James Murray MP, Exchequer Secretary to the Treasury, emphasized the importance of the MTD initiative, noting it as a vital step in transforming the UK’s tax system to promote growth and fairness. “Modernising tax management will help businesses operate more efficiently and productively, while ensuring everyone pays their fair share,” he said.

Craig Ogilvie, HMRC’s Director of Making Tax Digital, described this as the most significant change to Self Assessment since it began in 1997. Ogilvie highlighted the benefits for the self-employed and landlords, assuring that early participation in the testing programme will give users valuable experience and access to dedicated support before MTD becomes compulsory.

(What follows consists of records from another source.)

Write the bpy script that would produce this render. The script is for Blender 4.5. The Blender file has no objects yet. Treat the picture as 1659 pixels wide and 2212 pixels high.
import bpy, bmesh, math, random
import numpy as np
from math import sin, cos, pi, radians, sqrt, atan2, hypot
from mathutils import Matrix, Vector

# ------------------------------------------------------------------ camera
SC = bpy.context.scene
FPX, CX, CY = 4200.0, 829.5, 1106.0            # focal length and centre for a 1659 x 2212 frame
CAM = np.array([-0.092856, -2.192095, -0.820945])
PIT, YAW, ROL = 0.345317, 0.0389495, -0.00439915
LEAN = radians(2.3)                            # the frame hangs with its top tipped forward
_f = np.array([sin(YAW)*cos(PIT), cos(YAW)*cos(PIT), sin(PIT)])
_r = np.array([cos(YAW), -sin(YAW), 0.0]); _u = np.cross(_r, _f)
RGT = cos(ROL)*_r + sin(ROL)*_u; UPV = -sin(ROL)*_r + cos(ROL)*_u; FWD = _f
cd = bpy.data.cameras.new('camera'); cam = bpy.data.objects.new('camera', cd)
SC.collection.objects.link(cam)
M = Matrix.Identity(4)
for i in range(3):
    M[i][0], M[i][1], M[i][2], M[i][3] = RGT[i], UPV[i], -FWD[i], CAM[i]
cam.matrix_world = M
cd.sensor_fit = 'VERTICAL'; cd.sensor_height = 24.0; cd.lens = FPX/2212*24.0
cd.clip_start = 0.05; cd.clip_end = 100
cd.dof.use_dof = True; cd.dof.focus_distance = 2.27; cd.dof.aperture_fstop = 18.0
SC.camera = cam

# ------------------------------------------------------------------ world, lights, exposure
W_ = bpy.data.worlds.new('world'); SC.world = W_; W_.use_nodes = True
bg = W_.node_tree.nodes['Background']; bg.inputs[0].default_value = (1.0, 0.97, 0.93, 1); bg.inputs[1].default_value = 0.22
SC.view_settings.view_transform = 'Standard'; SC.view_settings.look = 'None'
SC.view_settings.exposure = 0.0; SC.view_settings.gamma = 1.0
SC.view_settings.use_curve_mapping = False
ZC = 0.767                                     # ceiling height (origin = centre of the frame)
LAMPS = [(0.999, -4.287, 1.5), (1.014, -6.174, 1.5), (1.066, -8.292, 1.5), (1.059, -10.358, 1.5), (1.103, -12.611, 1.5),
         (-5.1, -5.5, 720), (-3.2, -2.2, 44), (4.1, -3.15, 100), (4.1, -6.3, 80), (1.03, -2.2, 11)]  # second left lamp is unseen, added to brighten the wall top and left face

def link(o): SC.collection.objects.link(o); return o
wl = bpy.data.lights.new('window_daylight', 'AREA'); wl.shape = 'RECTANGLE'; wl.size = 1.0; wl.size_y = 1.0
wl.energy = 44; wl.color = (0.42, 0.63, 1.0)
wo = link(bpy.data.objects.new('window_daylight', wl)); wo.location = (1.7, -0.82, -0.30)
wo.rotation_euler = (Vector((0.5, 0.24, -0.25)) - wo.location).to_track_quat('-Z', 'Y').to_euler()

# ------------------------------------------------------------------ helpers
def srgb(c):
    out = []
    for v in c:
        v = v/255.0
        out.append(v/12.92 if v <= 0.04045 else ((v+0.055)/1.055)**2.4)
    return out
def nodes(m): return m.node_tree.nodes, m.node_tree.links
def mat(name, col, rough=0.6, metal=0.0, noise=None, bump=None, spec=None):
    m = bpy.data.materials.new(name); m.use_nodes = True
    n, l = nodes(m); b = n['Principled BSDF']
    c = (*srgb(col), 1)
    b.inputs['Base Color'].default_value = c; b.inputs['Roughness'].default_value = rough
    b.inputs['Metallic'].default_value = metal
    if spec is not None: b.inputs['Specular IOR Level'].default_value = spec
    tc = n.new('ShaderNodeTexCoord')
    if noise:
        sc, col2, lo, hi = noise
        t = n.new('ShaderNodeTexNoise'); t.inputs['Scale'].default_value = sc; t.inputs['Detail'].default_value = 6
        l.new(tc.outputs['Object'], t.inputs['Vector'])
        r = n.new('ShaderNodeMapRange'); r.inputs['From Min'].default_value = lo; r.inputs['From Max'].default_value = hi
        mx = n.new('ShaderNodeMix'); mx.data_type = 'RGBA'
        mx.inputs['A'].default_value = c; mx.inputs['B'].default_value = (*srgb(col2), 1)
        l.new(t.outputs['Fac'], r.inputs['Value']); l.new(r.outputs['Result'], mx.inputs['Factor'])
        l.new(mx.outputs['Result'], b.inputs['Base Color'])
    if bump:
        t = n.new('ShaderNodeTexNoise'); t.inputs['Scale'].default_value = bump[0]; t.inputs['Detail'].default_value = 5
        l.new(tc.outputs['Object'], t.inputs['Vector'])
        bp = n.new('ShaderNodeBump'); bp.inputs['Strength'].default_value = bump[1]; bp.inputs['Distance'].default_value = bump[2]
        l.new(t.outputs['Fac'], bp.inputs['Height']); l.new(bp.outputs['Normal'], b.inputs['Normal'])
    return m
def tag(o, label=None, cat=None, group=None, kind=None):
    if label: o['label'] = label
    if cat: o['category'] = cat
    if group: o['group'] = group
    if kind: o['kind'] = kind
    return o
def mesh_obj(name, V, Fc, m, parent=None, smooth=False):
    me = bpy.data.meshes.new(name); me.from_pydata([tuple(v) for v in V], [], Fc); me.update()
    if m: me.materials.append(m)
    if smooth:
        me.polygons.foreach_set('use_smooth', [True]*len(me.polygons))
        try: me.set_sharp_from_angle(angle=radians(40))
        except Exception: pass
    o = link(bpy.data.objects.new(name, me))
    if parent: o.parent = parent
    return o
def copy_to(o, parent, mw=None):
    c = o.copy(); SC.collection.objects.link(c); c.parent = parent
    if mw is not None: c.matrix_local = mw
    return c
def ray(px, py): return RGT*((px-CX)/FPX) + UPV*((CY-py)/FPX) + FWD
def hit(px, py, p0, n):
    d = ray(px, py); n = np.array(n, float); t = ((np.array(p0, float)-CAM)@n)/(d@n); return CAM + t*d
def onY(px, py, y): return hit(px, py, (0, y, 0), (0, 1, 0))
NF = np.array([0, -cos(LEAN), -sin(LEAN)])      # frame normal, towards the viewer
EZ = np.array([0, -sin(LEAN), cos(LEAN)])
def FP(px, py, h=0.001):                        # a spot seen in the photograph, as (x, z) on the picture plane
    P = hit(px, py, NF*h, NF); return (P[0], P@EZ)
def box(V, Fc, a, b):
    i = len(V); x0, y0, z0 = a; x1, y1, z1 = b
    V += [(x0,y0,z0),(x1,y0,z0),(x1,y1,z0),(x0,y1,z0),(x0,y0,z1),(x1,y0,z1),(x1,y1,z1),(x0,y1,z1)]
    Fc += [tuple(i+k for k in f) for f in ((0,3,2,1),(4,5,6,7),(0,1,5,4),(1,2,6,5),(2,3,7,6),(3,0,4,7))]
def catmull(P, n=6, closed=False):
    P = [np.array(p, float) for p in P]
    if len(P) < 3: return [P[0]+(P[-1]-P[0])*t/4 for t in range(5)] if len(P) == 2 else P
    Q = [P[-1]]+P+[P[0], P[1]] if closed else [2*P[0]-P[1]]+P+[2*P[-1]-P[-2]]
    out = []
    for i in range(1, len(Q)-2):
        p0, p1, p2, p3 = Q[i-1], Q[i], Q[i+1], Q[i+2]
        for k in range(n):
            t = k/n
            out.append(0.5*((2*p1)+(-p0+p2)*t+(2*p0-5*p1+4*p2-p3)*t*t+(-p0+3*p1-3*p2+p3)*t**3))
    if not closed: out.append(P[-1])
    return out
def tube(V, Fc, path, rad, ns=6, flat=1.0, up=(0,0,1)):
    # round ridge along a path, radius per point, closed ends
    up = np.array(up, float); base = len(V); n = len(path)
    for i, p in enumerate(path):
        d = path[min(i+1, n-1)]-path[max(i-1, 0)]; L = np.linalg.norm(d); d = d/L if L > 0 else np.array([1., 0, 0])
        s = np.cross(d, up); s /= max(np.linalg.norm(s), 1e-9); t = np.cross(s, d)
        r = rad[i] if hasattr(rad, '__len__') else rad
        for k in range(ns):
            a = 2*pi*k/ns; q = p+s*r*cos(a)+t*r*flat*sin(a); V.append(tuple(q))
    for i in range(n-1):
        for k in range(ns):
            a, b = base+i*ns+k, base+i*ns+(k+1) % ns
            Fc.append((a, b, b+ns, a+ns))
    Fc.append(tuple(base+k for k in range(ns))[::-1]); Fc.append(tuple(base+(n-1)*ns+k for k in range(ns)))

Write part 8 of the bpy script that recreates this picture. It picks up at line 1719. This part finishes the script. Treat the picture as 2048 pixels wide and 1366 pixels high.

Under the new rules, anyone earning over £50,000 from self-employment or property—gross income before expenses—must keep digital records, use compatible software, and submit quarterly updates to HMRC starting in 2026. The income threshold will lower to £30,000 in April 2027 and further to £20,000 in April 2028, gradually expanding the scope of MTD.

This phased rollout follows the successful introduction of MTD for VAT, currently used by over two million businesses, which has helped reduce errors and save time on tax dealings. Early adopters of MTD for VAT reported improved readiness for digital compliance and noted significant benefits, including fewer record-keeping mistakes.

By embracing Making Tax Digital for Income Tax, HMRC aims to modernise the tax system, making it more transparent and easier to navigate for millions of taxpayers across the UK.